§ **The exercise**:
Of the lines listed below, return exactly those that run from the line containing "Write part 2" through the line containing "kitchen wall', 'lath')", both included.

§ **Information provided**:
# # # # #

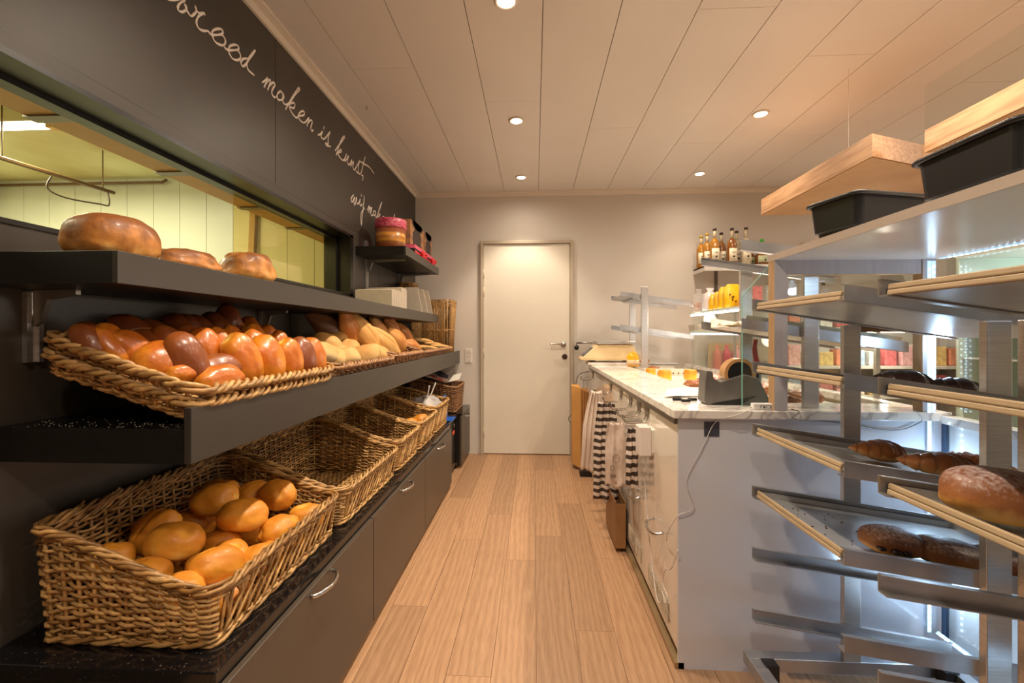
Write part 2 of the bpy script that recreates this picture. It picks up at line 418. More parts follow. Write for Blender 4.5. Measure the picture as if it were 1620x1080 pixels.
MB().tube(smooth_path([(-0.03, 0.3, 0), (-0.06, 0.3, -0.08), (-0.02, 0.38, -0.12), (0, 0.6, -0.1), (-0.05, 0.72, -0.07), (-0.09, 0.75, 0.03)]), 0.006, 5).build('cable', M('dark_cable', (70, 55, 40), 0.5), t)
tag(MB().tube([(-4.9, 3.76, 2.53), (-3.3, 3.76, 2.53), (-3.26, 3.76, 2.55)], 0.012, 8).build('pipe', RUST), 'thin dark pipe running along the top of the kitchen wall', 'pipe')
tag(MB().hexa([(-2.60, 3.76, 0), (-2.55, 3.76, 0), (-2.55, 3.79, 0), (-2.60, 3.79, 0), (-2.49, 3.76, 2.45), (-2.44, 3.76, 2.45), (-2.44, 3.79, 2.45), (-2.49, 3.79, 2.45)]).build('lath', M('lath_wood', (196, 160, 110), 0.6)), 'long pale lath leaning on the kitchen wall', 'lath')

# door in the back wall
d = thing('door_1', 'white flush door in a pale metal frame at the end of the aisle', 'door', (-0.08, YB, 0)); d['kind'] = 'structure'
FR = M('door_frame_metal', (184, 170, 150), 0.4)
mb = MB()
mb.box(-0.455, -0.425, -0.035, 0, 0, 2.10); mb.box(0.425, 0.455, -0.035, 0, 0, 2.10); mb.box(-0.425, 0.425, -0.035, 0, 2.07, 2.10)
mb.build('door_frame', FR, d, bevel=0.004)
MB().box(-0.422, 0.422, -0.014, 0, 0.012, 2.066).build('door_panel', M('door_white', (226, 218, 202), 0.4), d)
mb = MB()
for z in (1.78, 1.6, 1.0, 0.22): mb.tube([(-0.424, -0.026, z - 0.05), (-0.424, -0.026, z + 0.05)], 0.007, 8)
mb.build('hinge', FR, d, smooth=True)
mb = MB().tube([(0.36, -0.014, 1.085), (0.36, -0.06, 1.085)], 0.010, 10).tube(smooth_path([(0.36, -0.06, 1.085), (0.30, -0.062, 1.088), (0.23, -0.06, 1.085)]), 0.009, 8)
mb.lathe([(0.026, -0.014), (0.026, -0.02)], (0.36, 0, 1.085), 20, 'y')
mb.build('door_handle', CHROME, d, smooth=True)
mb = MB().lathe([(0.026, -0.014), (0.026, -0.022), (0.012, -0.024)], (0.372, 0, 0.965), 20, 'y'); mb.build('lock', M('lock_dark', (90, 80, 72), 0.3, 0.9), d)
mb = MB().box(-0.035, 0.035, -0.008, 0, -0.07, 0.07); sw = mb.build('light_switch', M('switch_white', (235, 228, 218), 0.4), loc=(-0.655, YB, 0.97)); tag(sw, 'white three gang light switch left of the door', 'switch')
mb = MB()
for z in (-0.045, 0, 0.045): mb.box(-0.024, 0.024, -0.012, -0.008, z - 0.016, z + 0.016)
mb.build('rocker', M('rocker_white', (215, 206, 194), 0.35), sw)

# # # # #

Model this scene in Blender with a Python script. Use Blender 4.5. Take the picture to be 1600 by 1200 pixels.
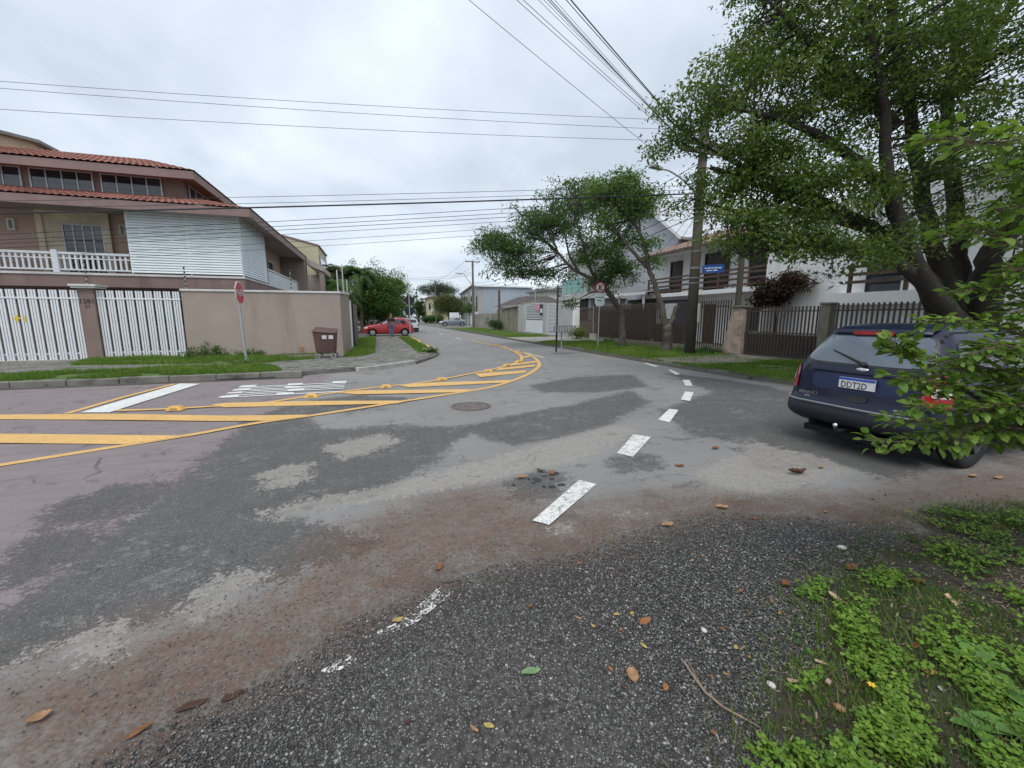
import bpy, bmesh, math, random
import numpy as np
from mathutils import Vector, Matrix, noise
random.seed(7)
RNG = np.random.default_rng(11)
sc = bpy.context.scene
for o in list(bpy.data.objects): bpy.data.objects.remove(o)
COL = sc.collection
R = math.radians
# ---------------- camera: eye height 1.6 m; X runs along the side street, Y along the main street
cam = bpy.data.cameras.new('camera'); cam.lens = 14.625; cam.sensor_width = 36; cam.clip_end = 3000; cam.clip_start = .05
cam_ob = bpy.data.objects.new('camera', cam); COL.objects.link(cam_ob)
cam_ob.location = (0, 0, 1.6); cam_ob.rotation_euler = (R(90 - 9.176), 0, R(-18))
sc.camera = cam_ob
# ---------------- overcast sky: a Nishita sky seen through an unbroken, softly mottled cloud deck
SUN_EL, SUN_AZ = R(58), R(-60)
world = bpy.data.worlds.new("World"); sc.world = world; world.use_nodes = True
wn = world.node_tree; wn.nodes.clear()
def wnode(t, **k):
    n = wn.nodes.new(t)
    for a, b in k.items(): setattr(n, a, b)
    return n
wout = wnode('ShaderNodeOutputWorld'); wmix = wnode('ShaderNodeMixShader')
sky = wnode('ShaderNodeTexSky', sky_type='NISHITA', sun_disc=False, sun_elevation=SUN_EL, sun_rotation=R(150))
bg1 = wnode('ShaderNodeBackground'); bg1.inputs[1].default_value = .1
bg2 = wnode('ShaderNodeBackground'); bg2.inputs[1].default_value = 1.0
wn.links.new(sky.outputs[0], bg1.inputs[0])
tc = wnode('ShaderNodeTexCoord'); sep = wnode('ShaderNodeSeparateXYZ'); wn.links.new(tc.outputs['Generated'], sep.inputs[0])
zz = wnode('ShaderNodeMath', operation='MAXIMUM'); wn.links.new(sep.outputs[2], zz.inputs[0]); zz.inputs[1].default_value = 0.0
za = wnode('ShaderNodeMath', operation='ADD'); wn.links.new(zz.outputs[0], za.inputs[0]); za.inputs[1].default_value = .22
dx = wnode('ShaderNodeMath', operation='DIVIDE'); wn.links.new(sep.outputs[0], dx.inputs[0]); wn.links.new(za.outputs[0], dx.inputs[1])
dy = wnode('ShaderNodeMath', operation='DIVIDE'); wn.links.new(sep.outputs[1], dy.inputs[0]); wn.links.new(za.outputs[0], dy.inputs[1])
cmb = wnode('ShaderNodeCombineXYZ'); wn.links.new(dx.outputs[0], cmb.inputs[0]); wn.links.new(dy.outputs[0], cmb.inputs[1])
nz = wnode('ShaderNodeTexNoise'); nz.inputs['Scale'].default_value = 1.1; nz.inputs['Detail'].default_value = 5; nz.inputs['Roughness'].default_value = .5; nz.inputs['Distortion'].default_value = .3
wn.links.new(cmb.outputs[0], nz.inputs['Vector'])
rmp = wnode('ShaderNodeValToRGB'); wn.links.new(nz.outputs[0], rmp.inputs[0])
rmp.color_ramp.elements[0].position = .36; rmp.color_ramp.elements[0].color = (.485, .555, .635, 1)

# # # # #

§ **Worked solution**:
Write part 2 of the bpy script that recreates this picture. It picks up at line 418. More parts follow. Write for Blender 4.5. Measure the picture as if it were 1620x1080 pixels.
MB().tube(smooth_path([(-0.03, 0.3, 0), (-0.06, 0.3, -0.08), (-0.02, 0.38, -0.12), (0, 0.6, -0.1), (-0.05, 0.72, -0.07), (-0.09, 0.75, 0.03)]), 0.006, 5).build('cable', M('dark_cable', (70, 55, 40), 0.5), t)
tag(MB().tube([(-4.9, 3.76, 2.53), (-3.3, 3.76, 2.53), (-3.26, 3.76, 2.55)], 0.012, 8).build('pipe', RUST), 'thin dark pipe running along the top of the kitchen wall', 'pipe')
tag(MB().hexa([(-2.60, 3.76, 0), (-2.55, 3.76, 0), (-2.55, 3.79, 0), (-2.60, 3.79, 0), (-2.49, 3.76, 2.45), (-2.44, 3.76, 2.45), (-2.44, 3.79, 2.45), (-2.49, 3.79, 2.45)]).build('lath', M('lath_wood', (196, 160, 110), 0.6)), 'long pale lath leaning on the kitchen wall', 'lath')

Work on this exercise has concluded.